Finalmente, giovedì prossimo, la Bce prenderà quelle decisioni di reflazione dell’Eurozona che ha annunciato da mesi. In realtà, avrebbe dovuto attuarle da almeno un anno quando nei dati iniziava ad apparire un rischio di deflazione. Ma nell’estate del 2013 la Bce era imputata di violazione dei trattati dalla Corte costituzionale tedesca e non ha voluto tentare politiche monetarie espansive che avrebbero esacerbato la questione. Quando la deflazione si è manifestata con più evidenza, agli inizi del 2014, la Bce ha rinviato le decisioni correttive per evitare di diventare oggetto di polemiche nella campagna per le elezioni europee.

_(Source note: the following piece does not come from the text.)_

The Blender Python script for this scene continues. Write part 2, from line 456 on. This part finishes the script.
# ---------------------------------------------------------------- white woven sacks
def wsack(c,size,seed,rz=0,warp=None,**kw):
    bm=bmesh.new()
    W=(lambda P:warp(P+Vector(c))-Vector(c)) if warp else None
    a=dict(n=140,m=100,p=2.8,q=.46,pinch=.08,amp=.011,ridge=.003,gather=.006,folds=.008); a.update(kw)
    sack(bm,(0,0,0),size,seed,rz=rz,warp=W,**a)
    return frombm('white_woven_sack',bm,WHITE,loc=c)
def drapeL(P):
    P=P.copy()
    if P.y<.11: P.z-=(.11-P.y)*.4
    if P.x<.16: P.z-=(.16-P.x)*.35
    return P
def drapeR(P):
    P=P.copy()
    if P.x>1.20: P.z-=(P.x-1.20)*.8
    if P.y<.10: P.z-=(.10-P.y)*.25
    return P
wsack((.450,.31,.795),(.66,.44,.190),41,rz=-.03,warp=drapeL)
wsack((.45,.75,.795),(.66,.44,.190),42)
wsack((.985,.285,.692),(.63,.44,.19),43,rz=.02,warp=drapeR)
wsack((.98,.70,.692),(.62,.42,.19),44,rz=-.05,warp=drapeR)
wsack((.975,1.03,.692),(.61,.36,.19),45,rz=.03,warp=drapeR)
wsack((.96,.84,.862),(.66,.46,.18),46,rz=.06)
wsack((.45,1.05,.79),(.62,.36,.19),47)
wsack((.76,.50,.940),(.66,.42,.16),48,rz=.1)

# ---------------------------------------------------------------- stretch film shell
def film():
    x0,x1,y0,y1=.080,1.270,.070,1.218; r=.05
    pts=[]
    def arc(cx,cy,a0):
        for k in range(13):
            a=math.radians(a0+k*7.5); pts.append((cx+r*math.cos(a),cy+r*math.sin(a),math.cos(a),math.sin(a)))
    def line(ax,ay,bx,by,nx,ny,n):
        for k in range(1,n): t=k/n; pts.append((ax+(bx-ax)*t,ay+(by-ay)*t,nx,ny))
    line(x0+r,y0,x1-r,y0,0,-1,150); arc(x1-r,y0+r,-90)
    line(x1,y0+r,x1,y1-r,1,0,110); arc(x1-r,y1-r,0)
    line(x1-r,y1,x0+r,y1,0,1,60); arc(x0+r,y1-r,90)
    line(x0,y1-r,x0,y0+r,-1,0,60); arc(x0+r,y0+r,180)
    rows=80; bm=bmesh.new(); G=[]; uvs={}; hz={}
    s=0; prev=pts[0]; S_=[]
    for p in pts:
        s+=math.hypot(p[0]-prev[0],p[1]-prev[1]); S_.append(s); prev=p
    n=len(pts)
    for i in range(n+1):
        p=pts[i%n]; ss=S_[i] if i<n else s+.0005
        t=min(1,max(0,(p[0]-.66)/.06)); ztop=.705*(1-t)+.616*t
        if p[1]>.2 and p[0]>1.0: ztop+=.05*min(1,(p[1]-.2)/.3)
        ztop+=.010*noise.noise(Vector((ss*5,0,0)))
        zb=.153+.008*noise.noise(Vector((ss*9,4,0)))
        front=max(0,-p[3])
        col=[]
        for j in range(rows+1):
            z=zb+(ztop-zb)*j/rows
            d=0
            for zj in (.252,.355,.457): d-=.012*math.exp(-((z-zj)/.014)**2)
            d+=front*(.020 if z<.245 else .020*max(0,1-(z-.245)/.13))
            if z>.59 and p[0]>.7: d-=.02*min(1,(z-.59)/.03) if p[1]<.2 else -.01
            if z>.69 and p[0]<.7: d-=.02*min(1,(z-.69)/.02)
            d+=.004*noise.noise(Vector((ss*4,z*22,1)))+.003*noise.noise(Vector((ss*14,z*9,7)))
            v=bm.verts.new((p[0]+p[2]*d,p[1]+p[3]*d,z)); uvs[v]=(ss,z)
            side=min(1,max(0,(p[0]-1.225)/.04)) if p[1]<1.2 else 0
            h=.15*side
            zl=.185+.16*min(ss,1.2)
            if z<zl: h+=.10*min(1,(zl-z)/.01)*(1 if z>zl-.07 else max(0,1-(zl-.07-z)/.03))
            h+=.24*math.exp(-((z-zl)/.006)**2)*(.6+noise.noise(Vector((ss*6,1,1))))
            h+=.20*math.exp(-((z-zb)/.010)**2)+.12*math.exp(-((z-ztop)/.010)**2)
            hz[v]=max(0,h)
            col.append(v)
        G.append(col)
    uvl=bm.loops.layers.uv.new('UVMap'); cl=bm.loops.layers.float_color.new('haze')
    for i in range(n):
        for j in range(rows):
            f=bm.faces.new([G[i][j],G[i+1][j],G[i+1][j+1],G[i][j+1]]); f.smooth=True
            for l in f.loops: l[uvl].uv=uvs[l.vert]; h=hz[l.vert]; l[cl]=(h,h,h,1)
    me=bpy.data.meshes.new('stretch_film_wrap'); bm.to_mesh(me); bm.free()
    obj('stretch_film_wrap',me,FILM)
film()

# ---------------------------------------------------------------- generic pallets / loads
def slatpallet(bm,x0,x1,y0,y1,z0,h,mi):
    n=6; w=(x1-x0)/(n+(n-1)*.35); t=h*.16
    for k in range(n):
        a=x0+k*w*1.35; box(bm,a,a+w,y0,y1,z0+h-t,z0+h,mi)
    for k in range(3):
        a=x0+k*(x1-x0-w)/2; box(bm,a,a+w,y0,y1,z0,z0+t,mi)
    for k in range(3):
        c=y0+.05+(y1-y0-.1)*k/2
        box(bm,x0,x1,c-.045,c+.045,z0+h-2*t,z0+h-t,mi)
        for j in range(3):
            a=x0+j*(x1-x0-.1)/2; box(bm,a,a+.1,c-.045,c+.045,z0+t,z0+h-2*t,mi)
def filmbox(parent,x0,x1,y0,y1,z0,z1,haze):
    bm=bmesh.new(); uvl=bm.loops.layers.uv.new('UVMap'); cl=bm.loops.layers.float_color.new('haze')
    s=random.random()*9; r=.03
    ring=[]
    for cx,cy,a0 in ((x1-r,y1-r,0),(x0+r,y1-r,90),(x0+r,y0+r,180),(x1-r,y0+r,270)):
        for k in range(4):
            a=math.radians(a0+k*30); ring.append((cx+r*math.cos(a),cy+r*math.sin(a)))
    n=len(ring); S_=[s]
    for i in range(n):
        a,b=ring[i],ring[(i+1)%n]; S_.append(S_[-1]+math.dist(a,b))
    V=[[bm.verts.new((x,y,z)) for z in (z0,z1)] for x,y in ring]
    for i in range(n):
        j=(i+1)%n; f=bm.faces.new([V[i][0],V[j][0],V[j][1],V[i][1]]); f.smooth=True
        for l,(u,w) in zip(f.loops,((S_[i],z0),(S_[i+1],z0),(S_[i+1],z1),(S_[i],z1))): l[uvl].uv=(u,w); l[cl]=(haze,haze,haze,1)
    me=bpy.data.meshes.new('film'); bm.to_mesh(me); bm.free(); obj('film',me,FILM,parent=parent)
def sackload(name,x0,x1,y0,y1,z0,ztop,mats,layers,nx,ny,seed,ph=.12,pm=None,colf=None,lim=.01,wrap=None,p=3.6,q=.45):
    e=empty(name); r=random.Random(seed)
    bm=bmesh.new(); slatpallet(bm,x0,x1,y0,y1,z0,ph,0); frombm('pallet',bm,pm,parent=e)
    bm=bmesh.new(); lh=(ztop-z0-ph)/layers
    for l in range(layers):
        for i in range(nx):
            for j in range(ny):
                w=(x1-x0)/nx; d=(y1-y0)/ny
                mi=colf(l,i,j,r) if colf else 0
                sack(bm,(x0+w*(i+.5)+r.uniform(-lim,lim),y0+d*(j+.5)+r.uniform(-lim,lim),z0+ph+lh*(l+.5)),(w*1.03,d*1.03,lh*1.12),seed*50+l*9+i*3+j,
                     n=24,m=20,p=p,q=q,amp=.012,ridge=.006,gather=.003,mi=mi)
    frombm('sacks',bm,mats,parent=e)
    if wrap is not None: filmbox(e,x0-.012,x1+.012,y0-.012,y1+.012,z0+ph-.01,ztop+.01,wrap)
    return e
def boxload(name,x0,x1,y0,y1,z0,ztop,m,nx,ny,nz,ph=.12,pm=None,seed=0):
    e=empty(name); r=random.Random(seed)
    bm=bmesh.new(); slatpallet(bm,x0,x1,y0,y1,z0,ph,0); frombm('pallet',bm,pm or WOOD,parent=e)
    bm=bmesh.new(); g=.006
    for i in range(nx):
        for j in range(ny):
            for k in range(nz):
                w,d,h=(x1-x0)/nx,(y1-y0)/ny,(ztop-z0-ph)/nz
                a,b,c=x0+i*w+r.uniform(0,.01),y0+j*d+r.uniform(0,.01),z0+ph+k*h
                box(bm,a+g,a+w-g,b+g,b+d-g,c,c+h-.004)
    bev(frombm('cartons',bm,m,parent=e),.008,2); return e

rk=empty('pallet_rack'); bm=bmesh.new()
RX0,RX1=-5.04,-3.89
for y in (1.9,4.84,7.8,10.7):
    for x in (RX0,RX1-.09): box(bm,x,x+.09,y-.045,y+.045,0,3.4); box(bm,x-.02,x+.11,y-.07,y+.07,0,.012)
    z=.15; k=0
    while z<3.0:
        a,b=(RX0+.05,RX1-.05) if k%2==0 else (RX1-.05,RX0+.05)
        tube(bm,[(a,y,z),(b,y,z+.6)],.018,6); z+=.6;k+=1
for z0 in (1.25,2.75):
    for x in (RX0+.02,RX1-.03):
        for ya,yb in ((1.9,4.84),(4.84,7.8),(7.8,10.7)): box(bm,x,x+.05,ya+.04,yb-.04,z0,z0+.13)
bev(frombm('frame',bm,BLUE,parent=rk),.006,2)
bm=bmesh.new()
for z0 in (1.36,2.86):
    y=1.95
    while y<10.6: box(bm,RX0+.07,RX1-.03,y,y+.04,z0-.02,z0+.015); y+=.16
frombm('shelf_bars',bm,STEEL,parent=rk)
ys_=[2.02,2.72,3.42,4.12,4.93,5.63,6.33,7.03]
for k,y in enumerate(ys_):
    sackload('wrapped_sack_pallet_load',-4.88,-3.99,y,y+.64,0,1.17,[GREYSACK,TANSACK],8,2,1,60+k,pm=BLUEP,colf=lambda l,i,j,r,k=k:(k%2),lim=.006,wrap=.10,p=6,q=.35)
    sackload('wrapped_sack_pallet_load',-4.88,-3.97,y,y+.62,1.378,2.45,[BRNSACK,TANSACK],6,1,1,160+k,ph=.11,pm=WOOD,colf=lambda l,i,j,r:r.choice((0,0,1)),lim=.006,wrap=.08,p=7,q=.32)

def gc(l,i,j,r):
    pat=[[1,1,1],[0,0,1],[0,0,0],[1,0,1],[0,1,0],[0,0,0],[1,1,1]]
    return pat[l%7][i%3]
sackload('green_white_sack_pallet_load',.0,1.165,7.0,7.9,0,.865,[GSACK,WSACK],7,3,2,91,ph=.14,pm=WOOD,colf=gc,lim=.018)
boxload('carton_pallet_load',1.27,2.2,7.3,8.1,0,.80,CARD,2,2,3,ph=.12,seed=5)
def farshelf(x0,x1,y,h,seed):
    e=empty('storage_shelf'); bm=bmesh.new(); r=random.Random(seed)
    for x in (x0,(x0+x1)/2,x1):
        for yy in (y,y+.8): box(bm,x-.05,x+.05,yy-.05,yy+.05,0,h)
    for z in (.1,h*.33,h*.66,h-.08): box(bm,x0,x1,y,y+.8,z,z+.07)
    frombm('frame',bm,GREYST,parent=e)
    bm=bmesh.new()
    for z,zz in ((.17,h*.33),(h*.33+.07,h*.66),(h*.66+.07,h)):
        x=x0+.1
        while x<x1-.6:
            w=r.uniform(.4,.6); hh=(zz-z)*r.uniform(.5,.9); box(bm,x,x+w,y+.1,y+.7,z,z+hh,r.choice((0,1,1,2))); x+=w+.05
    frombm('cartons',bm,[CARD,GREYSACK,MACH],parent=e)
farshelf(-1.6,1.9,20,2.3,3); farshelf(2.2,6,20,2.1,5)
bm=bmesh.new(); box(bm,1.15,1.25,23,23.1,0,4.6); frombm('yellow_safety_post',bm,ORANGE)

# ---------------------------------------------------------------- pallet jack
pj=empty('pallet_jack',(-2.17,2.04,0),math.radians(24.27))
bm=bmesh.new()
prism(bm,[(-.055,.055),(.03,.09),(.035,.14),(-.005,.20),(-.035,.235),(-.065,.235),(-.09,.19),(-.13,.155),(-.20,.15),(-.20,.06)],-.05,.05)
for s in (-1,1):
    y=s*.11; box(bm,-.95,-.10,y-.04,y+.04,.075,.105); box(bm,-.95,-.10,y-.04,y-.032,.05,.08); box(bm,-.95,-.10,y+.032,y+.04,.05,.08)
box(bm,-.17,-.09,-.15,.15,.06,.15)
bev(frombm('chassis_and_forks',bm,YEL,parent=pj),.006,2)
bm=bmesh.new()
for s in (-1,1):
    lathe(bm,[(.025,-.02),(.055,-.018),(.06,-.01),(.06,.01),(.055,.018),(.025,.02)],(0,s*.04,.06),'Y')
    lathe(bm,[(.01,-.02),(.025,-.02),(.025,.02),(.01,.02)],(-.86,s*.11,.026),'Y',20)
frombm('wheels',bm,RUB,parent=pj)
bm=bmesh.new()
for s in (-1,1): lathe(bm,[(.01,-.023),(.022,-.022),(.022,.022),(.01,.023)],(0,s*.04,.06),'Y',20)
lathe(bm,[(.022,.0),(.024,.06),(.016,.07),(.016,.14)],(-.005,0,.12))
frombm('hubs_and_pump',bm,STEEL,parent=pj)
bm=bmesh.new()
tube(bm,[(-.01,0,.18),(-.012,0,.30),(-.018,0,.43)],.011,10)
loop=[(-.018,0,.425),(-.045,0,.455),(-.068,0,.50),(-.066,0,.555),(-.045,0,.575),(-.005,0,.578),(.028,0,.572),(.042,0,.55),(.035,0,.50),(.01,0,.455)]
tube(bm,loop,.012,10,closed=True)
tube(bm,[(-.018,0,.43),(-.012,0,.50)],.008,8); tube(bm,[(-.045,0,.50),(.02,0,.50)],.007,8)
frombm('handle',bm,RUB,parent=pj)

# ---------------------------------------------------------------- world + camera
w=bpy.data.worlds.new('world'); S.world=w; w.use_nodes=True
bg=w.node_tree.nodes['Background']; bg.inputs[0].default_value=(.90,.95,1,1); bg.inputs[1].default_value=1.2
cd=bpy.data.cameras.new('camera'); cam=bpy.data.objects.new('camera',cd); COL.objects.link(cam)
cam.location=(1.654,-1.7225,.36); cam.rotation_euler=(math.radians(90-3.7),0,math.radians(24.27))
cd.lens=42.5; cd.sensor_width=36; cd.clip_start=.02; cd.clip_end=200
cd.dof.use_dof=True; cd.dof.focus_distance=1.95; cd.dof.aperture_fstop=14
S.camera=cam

Va anche annotato che entro la Bce c’è divisione sull’interpretazione del rischio di deflazione. La componente tedesca non considera un male un’inflazione bassa. Altri, correttamente sul piano tecnico, vedono nell’inflazione bassa e, soprattutto, decrescente il rischio di aspettative di prezzi sempre più in calo, motivo per il rinvio di acquisti di beni e quindi di riduzione dei consumi e della crescita.



Ora, con l’inflazione sotto l’1%, a fronte di un obiettivo di tenerla vicino al 2%, con segnali di attese negative e con una prospettiva di ripresa troppo lenta nell’Eurozona sia nel 2014 che nel 2015, finito il periodo elettorale e temporaneamente congelata la questione della violazione dei trattati, la Bce può, e ha concreti motivi per, agire in modo espansivo e correttivo senza troppi dissensi interni.

Analisti e commentatori tentano da settimane di anticipare le scelte specifiche perché su queste ci sono ancora riservatezza e ambiguità da parte della Bce, nonché dubbi sulla forza dell’azione. Infatti, il mercato ha scontato una manovra di poca intensità proprio per i vincoli restrittivi posti dal criterio tedesco, per esempio riducendo solo di poco il valore di cambio dell’euro contro dollaro. Ma se la Bce vorrà sul serio invertire le attese di deflazione e stimolare la crescita dovrà necessariamente: (a) abbassare il cambio dell’euro; (b) immettere più liquidità nel sistema per sostenere la crescita delle Borse; (c) aumentare i potenziali di credito a imprese e famiglie nelle aree dove è ancora insufficiente.



Il come è più chiaro per la terza mossa perché già annunciata: facilitare la cessione dei crediti, via finanziarizzazione (cartolarizzazione) degli stessi, affinché le banche abbiano più capitale disponibile per le erogazioni. Questa mossa sarebbe salvifica per l’Italia anche se le altre due fossero poco incisive perché la contrazione del credito, pur in riduzione, è il fattore principale di blocco per la ripresa. Su questo punto la Bce non dovrà deluderci.